Rectas kilométricas atraviesan los grandes estados
del oeste americano. Una vez que se sale de la enmarañada zona metropolitana de
Los Ángeles, el tráfico se aligera. Más allá de San Bernardino, el paisaje se
va haciendo cada vez más árido a medida que nos acercamos al desierto de
Mojave.
A las 10 de la mañana paramos a desayunar en un
café estilo años 50. El escenario es un montaje, pero aun así se respira cierto
ambiente genuino. Ayuda el hecho de que los personajes que campan por el lugar
sí que son muy reales. Gordos a punto de estallar engullen grandes porciones de
pasteles servidos por camareras cuyos peinados son casi tan antiguos como el
estilo de sus uniformes. Tomarse solo un zumo de naranja parece una ofensa al
local, pero después de haber desayunado huevos revueltos y hamburguesas hace
poco más de dos horas, mi estómago no da para más.
Seguimos haciendo millas y por fin cruzamos el río
Colorado y, con él, la frontera con Arizona. Allí arranca uno de los tramos que
aún se conservan de la histórica Ruta 66. Chuck Berry canta en la radio del
coche la histórica canción dedicada a la Carretera Madre que tantos
versionaron. Después vienen Born to be wild, The weight y tantos otros grandes
clásicos del rock americano que me traen a la cabeza a los protagonistas de
Easy Rider rodando por aquellas tierras en sus Harleys.
Hay moteros, muchos moteros. De todas las edades,
de todas las apariencias, casi siempre viajando en grupo y con todo tipo de
grandes motos. Algunos lucen modernos monos, otros llevan camisetas sin mangas
y un pañuelo alrededor de la cabeza. Pero hay otras estampas más llamativas.

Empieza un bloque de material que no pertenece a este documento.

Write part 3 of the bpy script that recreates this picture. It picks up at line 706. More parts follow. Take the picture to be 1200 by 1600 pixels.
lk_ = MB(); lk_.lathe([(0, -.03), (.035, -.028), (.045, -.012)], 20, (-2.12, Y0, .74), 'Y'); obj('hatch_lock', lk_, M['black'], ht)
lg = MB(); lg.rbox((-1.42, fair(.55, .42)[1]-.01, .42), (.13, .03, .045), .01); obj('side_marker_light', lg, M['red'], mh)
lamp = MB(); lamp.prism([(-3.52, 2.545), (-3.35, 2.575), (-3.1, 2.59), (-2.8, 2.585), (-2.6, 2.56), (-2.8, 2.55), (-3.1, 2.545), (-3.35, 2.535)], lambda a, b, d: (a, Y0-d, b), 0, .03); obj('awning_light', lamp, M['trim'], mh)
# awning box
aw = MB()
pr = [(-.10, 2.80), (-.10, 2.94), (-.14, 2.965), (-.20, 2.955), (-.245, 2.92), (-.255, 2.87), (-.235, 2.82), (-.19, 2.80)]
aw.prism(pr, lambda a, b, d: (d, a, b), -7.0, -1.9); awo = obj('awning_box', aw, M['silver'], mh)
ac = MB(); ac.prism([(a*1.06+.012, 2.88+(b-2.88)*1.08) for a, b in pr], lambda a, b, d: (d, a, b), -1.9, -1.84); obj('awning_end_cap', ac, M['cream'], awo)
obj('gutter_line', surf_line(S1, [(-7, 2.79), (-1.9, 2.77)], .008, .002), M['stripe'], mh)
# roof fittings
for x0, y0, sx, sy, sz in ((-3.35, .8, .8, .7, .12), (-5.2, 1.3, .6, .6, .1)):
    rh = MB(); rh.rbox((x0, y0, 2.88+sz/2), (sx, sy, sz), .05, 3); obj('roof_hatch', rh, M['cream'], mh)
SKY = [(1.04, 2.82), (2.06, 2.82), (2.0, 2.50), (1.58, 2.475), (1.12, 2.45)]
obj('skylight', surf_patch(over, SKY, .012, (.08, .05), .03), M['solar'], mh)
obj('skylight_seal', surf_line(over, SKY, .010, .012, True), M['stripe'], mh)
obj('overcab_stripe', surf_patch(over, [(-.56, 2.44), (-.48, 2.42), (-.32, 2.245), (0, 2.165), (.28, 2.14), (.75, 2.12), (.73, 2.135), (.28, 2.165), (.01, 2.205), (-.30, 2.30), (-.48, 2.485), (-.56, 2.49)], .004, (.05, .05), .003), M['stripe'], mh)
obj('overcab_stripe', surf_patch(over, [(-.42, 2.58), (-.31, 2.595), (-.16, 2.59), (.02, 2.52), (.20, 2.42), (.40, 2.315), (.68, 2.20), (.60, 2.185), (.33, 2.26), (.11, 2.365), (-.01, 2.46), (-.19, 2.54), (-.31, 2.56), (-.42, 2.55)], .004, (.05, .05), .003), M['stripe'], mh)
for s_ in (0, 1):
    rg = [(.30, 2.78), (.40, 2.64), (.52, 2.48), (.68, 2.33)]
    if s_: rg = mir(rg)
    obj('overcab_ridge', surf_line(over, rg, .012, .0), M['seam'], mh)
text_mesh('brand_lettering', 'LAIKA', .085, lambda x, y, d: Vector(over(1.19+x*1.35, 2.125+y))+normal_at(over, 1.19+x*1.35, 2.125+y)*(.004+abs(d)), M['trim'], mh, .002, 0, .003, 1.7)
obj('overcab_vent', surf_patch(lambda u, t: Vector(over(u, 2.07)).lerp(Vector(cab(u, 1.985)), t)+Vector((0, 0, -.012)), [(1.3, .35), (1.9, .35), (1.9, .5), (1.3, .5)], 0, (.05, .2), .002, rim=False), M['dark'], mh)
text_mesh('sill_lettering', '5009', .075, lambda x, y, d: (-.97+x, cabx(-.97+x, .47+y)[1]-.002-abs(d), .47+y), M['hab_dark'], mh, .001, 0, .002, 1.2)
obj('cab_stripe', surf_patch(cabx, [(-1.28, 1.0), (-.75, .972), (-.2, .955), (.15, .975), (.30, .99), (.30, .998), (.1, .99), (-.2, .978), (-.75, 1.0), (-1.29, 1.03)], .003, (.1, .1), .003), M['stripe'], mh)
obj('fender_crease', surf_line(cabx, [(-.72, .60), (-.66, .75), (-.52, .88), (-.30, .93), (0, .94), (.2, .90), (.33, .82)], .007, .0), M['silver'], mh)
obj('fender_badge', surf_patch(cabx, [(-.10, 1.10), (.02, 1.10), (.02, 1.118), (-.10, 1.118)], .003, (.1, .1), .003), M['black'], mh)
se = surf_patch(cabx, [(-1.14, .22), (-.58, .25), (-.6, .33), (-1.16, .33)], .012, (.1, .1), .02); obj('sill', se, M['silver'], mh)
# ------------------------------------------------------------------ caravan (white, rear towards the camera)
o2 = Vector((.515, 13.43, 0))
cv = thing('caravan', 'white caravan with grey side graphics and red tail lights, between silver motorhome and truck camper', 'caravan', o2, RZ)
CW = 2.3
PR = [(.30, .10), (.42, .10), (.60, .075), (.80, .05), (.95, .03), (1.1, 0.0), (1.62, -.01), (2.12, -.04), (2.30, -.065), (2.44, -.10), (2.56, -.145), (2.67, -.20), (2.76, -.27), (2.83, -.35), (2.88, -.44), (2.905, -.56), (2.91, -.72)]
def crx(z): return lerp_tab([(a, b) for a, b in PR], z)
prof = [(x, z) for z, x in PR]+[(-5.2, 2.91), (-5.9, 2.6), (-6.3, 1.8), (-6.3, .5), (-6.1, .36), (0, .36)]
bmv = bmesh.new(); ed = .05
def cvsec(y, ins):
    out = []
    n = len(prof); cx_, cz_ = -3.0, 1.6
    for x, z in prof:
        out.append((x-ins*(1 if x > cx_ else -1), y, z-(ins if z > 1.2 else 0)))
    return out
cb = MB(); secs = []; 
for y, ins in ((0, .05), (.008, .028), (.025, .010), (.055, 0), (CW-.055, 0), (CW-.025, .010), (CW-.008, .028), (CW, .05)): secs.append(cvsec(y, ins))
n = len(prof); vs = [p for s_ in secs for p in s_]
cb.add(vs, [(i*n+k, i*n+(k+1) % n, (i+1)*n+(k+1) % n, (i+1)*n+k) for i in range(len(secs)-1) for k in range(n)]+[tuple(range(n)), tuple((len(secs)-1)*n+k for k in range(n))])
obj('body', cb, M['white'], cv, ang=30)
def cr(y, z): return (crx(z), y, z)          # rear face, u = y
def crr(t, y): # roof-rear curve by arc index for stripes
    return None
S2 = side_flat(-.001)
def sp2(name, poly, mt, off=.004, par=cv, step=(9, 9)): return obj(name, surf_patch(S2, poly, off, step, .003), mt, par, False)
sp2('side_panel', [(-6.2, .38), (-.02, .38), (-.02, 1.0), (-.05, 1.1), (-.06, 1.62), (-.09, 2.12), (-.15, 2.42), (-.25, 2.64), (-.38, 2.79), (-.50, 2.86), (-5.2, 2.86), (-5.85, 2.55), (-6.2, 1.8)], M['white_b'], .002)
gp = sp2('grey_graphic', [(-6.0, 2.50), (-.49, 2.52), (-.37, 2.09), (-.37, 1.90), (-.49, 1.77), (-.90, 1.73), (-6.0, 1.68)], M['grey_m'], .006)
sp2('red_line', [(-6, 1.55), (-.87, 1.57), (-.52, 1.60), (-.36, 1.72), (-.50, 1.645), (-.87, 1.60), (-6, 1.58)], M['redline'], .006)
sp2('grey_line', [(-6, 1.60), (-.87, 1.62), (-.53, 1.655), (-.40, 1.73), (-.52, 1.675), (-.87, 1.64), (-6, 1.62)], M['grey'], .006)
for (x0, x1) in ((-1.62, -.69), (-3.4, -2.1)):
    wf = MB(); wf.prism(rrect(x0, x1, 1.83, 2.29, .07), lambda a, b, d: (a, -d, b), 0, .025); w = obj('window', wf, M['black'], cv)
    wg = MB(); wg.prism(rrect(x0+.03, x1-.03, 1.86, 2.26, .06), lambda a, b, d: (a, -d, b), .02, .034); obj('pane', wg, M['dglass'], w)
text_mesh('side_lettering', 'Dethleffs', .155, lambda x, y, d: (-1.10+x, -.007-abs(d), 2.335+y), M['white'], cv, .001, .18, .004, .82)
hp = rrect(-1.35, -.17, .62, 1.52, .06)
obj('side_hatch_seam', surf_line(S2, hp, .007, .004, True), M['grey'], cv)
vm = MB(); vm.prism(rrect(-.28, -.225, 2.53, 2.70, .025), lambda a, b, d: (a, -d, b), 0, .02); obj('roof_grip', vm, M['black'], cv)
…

Como la que se encuentra en Oatman, un pueblo formado por dos hileras de casas
colocadas a ambos lados de la 66 y donde, si no contamos a los humanos que
regentan unos pocos bares y tiendas de recuerdos, que seguramente viven en otro
lugar, los únicos habitantes son varias decenas de burros. Al parecer, los
animales eran utilizados en una mina cerrada al pueblo, pero, cuando ésta cerró,
los abandonaron y se quedaron a vivir en el pueblo, donde siempre hay alguien
que les da algo de comer.
La carretera continúa atravesando parajes
inhóspitos. De vez en cuando hay señales de que comienza un pueblo, pero el
único rastro de vida humana son algunas construcciones destartaladas, muchas de
ellas prefabricadas, desperdigadas a ambos lados de la carretera. A pie de
arcén, cada cierto tiempo se ve un grupo de ocho o diez buzones desvencijados,
bastante alejados también de cualquier vivienda. Me pregunto cómo será trabajar
de cartero en esta parte de Arizona. Ciertamente sorprende comprobar la pobreza
y la precariedad que se respira en una de las grandes potencias mundiales
cuando te adentras en sus zonas rurales.
Ya por la noche llegamos a un núcleo urbano. Son
tan solo un par de calles paralelas, con sus correspondientes ejes
perpendiculares, pero hay gasolineras, supermercados y algunos lugares para
comer. Se respira cierto ambiente bajo las luces de neón de varios de los
locales. Finalmente, entramos en uno de los bares, donde devoramos una enorme
hamburguesa regada con abundante Coca-Cola mientras un cantante interpreta en
la terraza viejos temas de Elvis o Johnny Cash.